How on earth am I suppose to know how and when to convert units.

E.g. when doing simple questions on photon energy and wavelength and such, they give you say 428 kJ mol^-1, but then in their working out they use it as 428x10^3. How do I know what to multiply it by? Some are x10^-9 etc.

 

[InteGrand]

How on earth am I suppose to know how and when to convert units.

E.g. when doing simple questions on photon energy and wavelength and such, they give you say 428 kJ mol^-1, but then in their working out they use it as 428x10^3. How do I know what to multiply it by? Some are x10^-9 etc.

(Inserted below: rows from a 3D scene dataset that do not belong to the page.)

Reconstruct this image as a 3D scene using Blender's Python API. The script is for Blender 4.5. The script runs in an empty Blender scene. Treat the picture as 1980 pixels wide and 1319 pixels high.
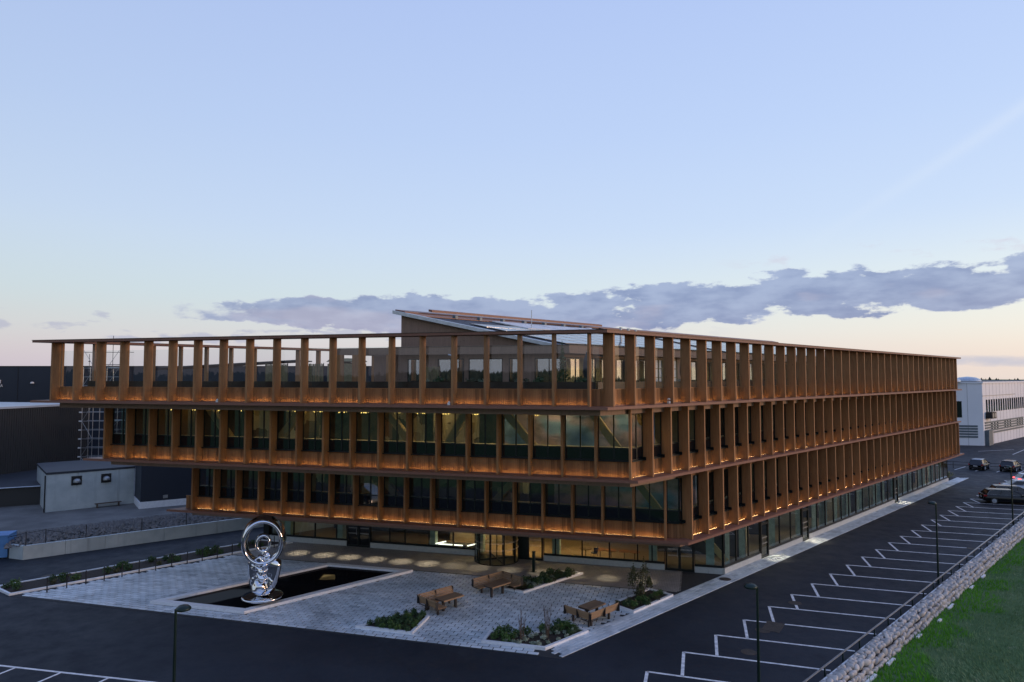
import bpy, bmesh, math, random
import numpy as np
from mathutils import Vector, Matrix, Euler
S = bpy.context.scene
COL = S.collection
R = math.radians
rnd = random.Random(7)

# ------------------------------------------------------------------ camera, sky, sun, exposure
cam_d = bpy.data.cameras.new('camera'); cam = bpy.data.objects.new('camera', cam_d); COL.objects.link(cam)
cam_d.sensor_width = 36; cam_d.lens = 36*1296/1980; cam_d.clip_end = 6000; cam_d.clip_start = .3
cam.location = (0, 0, 13.4); cam.rotation_euler = (R(90+3.05), 0, 0)
S.camera = cam

def lin(r, g, b):
    f = lambda c: (c/255/12.92) if c/255 <= .04045 else ((c/255+.055)/1.055)**2.4
    return (f(r), f(g), f(b), 1)

W = bpy.data.worlds.new('World'); S.world = W; W.use_nodes = True
nt = W.node_tree; N = nt.nodes; N.clear()
class X:                                    # tiny expression helper for shader node maths
    nt = None
    def __init__(s, sock): s.s = sock
    @staticmethod
    def op(o, *a):
        n = X.nt.nodes.new('ShaderNodeMath'); n.operation = o
        for i, v in enumerate(a):
            if isinstance(v, X): X.nt.links.new(v.s, n.inputs[i])
            else: n.inputs[i].default_value = v
        return X(n.outputs[0])
    def __add__(s, o): return X.op('ADD', s, o)
    def __sub__(s, o): return X.op('SUBTRACT', s, o)
    def __rsub__(s, o): return X.op('SUBTRACT', o, s)
    def __mul__(s, o): return X.op('MULTIPLY', s, o)
    def __truediv__(s, o): return X.op('DIVIDE', s, o)
    __radd__ = __add__; __rmul__ = __mul__
def sstep(x, a, b):
    n = X.nt.nodes.new('ShaderNodeMapRange'); n.interpolation_type = 'SMOOTHSTEP'
    X.nt.links.new(x.s, n.inputs[0]); n.inputs[1].default_value = a; n.inputs[2].default_value = b
    n.inputs[3].default_value = 0; n.inputs[4].default_value = 1
    return X(n.outputs[0])
def mixc(f, a, b):
    n = X.nt.nodes.new('ShaderNodeMix'); n.data_type = 'RGBA'
    for i, v in ((0, f), (6, a), (7, b)):
        if isinstance(v, X): X.nt.links.new(v.s, n.inputs[i])
        else: n.inputs[i].default_value = v
    return X(n.outputs[2])
def vec(x, y, z):
    n = X.nt.nodes.new('ShaderNodeCombineXYZ')
    for i, v in enumerate((x, y, z)):
        if isinstance(v, X): X.nt.links.new(v.s, n.inputs[i])
        else: n.inputs[i].default_value = v
    return X(n.outputs[0])
def noise(v, scale, detail=4, rough=.5, out=0):
    n = X.nt.nodes.new('ShaderNodeTexNoise'); X.nt.links.new(v.s, n.inputs['Vector'])
    n.inputs['Scale'].default_value = scale; n.inputs['Detail'].default_value = detail
    n.inputs['Roughness'].default_value = rough
    return X(n.outputs[out])
def ramp(x, stops):
    n = X.nt.nodes.new('ShaderNodeValToRGB'); X.nt.links.new(x.s, n.inputs[0])
    e = n.color_ramp.elements
    while len(e) > 1: e.remove(e[-1])
    e[0].position = stops[0][0]; e[0].color = stops[0][1]
    for p, c in stops[1:]: k = e.new(p); k.color = c
    return X(n.outputs[0])

X.nt = nt
tc = N.new('ShaderNodeTexCoord'); sp = N.new('ShaderNodeSeparateXYZ')
nt.links.new(tc.outputs['Generated'], sp.inputs[0])
dx, dy, dz = X(sp.outputs[0]), X(sp.outputs[1]), X(sp.outputs[2])
az = X.op('ARCTAN2', dx, dy)*57.2958
el = X.op('ARCSINE', X.op('MINIMUM', X.op('MAXIMUM', dz, -1.0), 1.0))*57.2958
warm = X.op('POWER', (X.op('COSINE', (az-95.0)*.0174533)+1.0)*.5, 2.0)
low = mixc(warm, lin(208, 200, 212), lin(242, 226, 204))
mid = mixc(warm, lin(196, 214, 226), lin(232, 236, 232))
low2 = mixc(warm, lin(206, 209, 217), lin(240, 234, 220))
up = ramp(el/90.0, [(0, lin(197, 217, 238)), (.12, lin(193, 212, 240)), (.22, lin(181, 202, 240)), (.34, lin(171, 192, 237)), (.6, lin(146, 171, 229)), (1, lin(130, 158, 222))])
sky = mixc(sstep(el, .3, 4.0), low, low2)
sky = mixc(sstep(el, 2.0, 7.0), sky, mid)
sky = mixc(sstep(el, 4.5, 13.0), sky, up)
# contrail
cd = (el - (18.0 + (az-38.0)*.55))
tr = X.op('EXPONENT', (cd*cd)*(-3.5))*sstep(az, 20, 42)*sstep(az*-1.0, -80, -60)
sky = mixc(tr*.22, sky, lin(226, 232, 240))
# cloud bank
P = vec(az*.25, el*.62, 0.0)
f1 = noise(P, 1.0, 9, .58); f2 = noise(vec(az*.11+7.3, el*.35, 2.0), 1.0, 4, .5); f3 = noise(vec(az*.30+3.1, el*.9, 5.0), 1.0, 7, .55)
cen = 4.95 + sstep(az, 4, 24)*1.05
half = .55 + sstep(az, -31, -8)*1.25 - sstep(az, 24, 40)*.1 - sstep(az, 50, 85)*1.6
d = (el-cen)/half
dpos = X.op('MAXIMUM', d, 0.0)*.80; dneg = X.op('MAXIMUM', d*-1.0, 0.0)*1.12
m = 1.0 - dpos*dpos - dneg*dneg*1.2
inb = sstep(az + (f1-.5)*22.0, -27, -23)*(1.0-sstep(az, 70, 95))
dens = sstep(m*.85 + (f1-.5)*3.6 + (f2-.5)*.7 + .10, .12, .46)*inb*sstep(m, -2.6, -1.2)
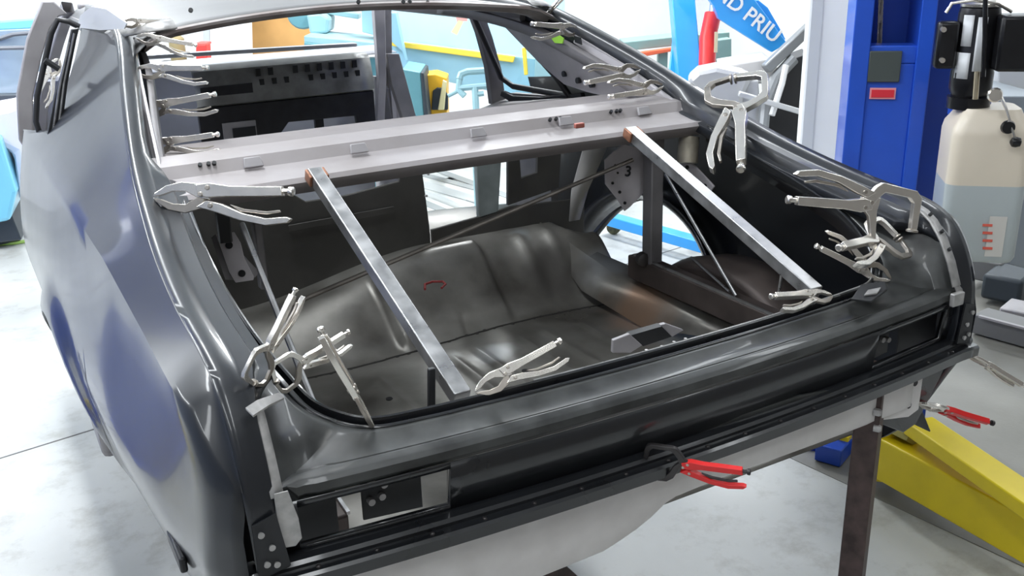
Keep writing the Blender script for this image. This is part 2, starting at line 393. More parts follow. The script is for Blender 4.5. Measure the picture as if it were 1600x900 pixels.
# rear window channel of the sail, where the pliers bite
for s in (-1, 1):
    b = MB(); rows = []
    for (y, z, w) in TS:
        if y < .80 or z < 1.4: continue
        rows.append([(s*(w-.052), y-.01, z-.062), (s*(w-.066), y-.006, z-.068), (s*(w-.070), y-.004, z-.095)])
    b.grid(rows); b.build('window_channel', M_PRIMERD, car, smooth=30, solid=.003)

# bare metal roof seam at the top of each sail
for s in (-1, 1):
    b = MB(); rows = []
    for (x, y, z) in ((.52, 1.40, 1.728), (.585, 1.42, 1.722), (.632, 1.47, 1.712), (.660, 1.52, 1.69)):
        rows.append([(s*x, y+dy, z+.006+dz) for dy, dz in ((-.03, -.012), (0, .002), (.05, .008), (.10, .008))])
    MB().grid(rows).build('bare_roof_seam', M_BARE, car, smooth=40, solid=.004)

MB().prism([U(*p, X=-.672) for p in ((122, 43), (127, 24), (144, 10), (168, 14), (200, 36), (196, 45), (158, 47))], (-.003, 0, 0)).build('bare_roof_seam', mat('bright bare seam', (.78, .78, .77), .45, .2), car)
# --- pillars
def pillar(name, m, pts, w, h):
    b = MB()
    rows = []
    for i, p in enumerate(pts):
        p = Vector(p); t = (Vector(pts[min(i+1, len(pts)-1)])-Vector(pts[max(i-1, 0)])).normalized()
        a = Vector((1, 0, 0)); a = (a-t*a.dot(t)).normalized(); c = t.cross(a); ww = w[i] if isinstance(w, (list, tuple)) else w
        rows.append([p+a*(h/2)+c*(ww/2), p-a*(h/2)+c*(ww/2), p-a*(h/2)-c*(ww/2), p+a*(h/2)-c*(ww/2)])
    b.grid(rows, closed=True); b.face([b.bm.verts[-1 - k] for k in range(0)]) if False else None
    return b.build(name, m, car, smooth=30, bevel=.004)
for s in (-1, 1):
    if s < 0: pillar('windshield_pillar', M_PRIMER, [(s*.615, 2.86, 1.72), (s*.66, 2.98, 1.60), (s*.71, 3.12, 1.45), (s*.75, 3.22, 1.30), (s*.78, 3.28, 1.15)], .05, .04)
    pillar('door_hinge_pillar', M_PRIMERD, [(s*.80, 3.28, 1.30), (s*.83, 3.26, 1.0), (s*.84, 3.24, .60)], .12, .05)
    if False: pillar('lock_pillar', M_PRIMERD, [(s*.60, 2.13, 1.70), (s*.66, 2.09, 1.62), (s*.71, 2.06, 1.53), (s*.75, 2.03, 1.44), (s*.78, 2.0, 1.36)], [.035, .04, .045, .05, .07], .035)
    b = MB()
    b.prism([(s*.80, 2.02, 1.36), (s*.80, 2.06, .70), (s*.80, 1.70, .62), (s*.80, 1.76, 1.38)], (s*.03, 0, 0)); b.build('lock_pillar_base', M_PRIMERD, car)
    # quarter window frame: black rubber channel
    b = MB(); P_ = [(s*.655, 2.02, 1.66)] if False else [(s*.655, 2.02, 1.66), (s*.64, 1.86, 1.685), (s*.675, 1.72, 1.60), (s*.71, 1.55, 1.48), (s*.735, 1.50, 1.415), (s*.775, 1.70, 1.40), (s*.775, 1.95, 1.395), (s*.765, 2.02, 1.42), (s*.655, 2.02, 1.66)]
    if s < 0: P_ = [U(*p, Y=1.78) for p in ((124, 42), (108, 34), (90, 31), (80, 52), (70, 96), (58, 150), (56, 190), (72, 240))]
    b.tube(P_, .011 if s > 0 else .008, 8, cap=False); b.build('quarter_window_channel', mat('black rubber channel', (.02, .02, .022), .5), car, smooth=60)
    # belt panel under the quarter window
    b = MB(); b.grid([[(s*.66, 1.14, 1.455), (s*.70, 1.14, 1.445), (s*.735, 1.14, 1.44)], [(s*.60, 1.40, 1.425), (s*.70, 1.44, 1.415), (s*.76, 1.45, 1.405)], [(s*.60, 1.72, 1.36), (s*.74, 1.75, 1.37), (s*.86, 1.75, 1.38)], [(s*.62, 2.02, 1.30), (s*.76, 2.02, 1.335), (s*.88, 2.0, 1.35)]])
    b.build('belt_panel', M_SHELF, car, solid=.003)
    # rocker and door sill
    b = MB(); b.beam((s*.80, 1.66, .52), (s*.80, 3.3, .52), .12, .14); b.build('rocker_panel', M_PRIMERD, car, bevel=.02)
    # cowl side / fender stub
    b = MB(); b.prism([(s*.80, 3.2, 1.30), (s*.80, 3.5, 1.28), (s*.80, 3.5, .6), (s*.80, 3.2, .5)], (s*.02, 0, 0)); b.build('cowl_side', M_PRIMER, car)
for nm, m_, yy, pp in (('lock_pillar', M_PRIMERD, 2.05, [(732, 10), (754, 12), (770, 58), (784, 108), (791, 160), (770, 164), (762, 104), (748, 52)]),
                       ('windshield_pillar', M_PRIMER, 2.98, [(584, 8), (602, 8), (604, 120), (600, 215), (588, 215), (592, 120)]),
                       ('windshield_pillar', M_PRIMERD, 3.04, [(596, 8), (612, 8), (613, 84), (608, 140), (594, 118)]),
                       ('door_hinge_pillar', M_PRIMERD, 3.0, [(604, 84), (624, 84), (654, 196), (634, 200), (612, 132)])):
    MB().prism([U(*p, Y=yy) for p in pp], (0, .035, 0)).build(nm, m_, car, smooth=30, bevel=.003)
MB().prism([U(*p, X=.735) for p in ((783, 142), (800, 150), (842, 152), (906, 145), (908, 153), (842, 161), (798, 160), (781, 150))], (.02, 0, 0)).build('window_sill_rubber', MATS['black rubber channel'], car, bevel=.003)
# left lock pillar: broad curved grey strip outside the quarter window, and the black guide along the sail edge
P_ = [U(*p, Y=2.15) for p in ((66, 2), (42, 62), (26, 150), (30, 220), (58, 262), (64, 250), (52, 205), (52, 150), (64, 95), (78, 45), (92, 26), (106, 22), (84, 2))]
MB().prism(P_, (.0, .035, 0)).build('lock_pillar', M_PRIMER, car, smooth=30, bevel=.004)
P_ = [U(*p, Y=1.62) for p in ((112, 46), (100, 100), (86, 150), (72, 222), (82, 244), (92, 238), (106, 130), (120, 60), (124, 44))]
gd = MB().prism(P_, (.0, .02, 0)).build('window_guide', M_INNER, car, bevel=.002)
b = MB(); b.tube([U(*p, Y=1.615) for p in ((116, 52), (100, 130), (88, 226))], .003, 6); b.tube([U(*p, Y=1.615) for p in ((108, 66), (92, 140), (80, 226))], .003, 6); b.build('guide_rail', M_STEEL, gd)
b = MB(); b.tube([U(*p, Y=1.76) for p in ((70, 94), (92, 108))], .009, 6); b.build('guide_bracket', M_INNER, gd)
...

Need to know the prefixes. k means 'kilo' (x10^3). A x10^{-9} would be nano.

 

[Flop21]

For electron configuration, so when you get up to the 4s orbital, do electrons then just also fill up 3d orbital? Instead of going 4s^2 3d^4 it's 4s^1 3d^5.

and why do some electron configurations skip 4s all together

 

[Flop21]

Need to know the prefixes. k means 'kilo' (x10^3). A x10^{-9} would be nano.

ohhhhhhhhhh

okay thanks will study these

 

[Flop21]

Why is BeCl2 not polar?

My understanding is the Be and Cl both have VERY different electronegativities... thus should be polar? Or is it non-polar because it's quite symmetrical?

 

[Flop21]

Calculating the concentration....


"calculate the concentration of KHP standad solution obtained by dissolving 5.10g of KHP into 250mL of water in a volumetric flask."


answers show: 1000/250 * 0.02497 (number of moles)

where did the 1000 come from?

 

[Flop21]

How does this simplify?


from ( P(Hg)^2 P(O2) ) / (HgO)^2

to this P(O2)

??

Like how does simplifying these sort of things work in chem.

 

[BlueGas]

Why is BeCl2 not polar?

My understanding is the Be and Cl both have VERY different electronegativities... thus should be polar? Or is it non-polar because it's quite symmetrical?

Determining whether a molecule is polar or not is pretty easy by knowing the overall dipole movement. Take a look at the picture below, the dipole vectors move towards the electronegative atom. If the overall dipole movement is 0, then it is non-polar. If the dipole vectors don't cancel each other out like PCl3, then it is polar. Since BeCl2 is linear, the dipole vectors cancel out and it is non-polar.

 

[BlueGas]

Calculating the concentration....


"calculate the concentration of KHP standad solution obtained by dissolving 5.10g of KHP into 250mL of water in a volumetric flask."


answers show: 1000/250 * 0.02497 (number of moles)

where did the 1000 come from?

n = m/mw, which you already found to be as 0.02497 moles.

C = n/v, where n is 0.02497 and v is 250ml/1000 to convert it to litres, and that'll get you the answer.

 

[strawberrye]

Calculating the concentration....


"calculate the concentration of KHP standad solution obtained by dissolving 5.10g of KHP into 250mL of water in a volumetric flask."

answers show: 1000/250 * 0.02497 (number of moles)

where did the 1000 come from?

Basically, concentration is moles/volume (L), in this instance 0.02497/(250ml in L)=0.02497/(250/1000), dividing by the latter fraction equals the same as times it by its reciprocal, hence you get 1000/250

 

[Flop21]

thanks


urgent question


when finding the conjugate acid/base for something... why do some things NOT have a conjugate acid/base??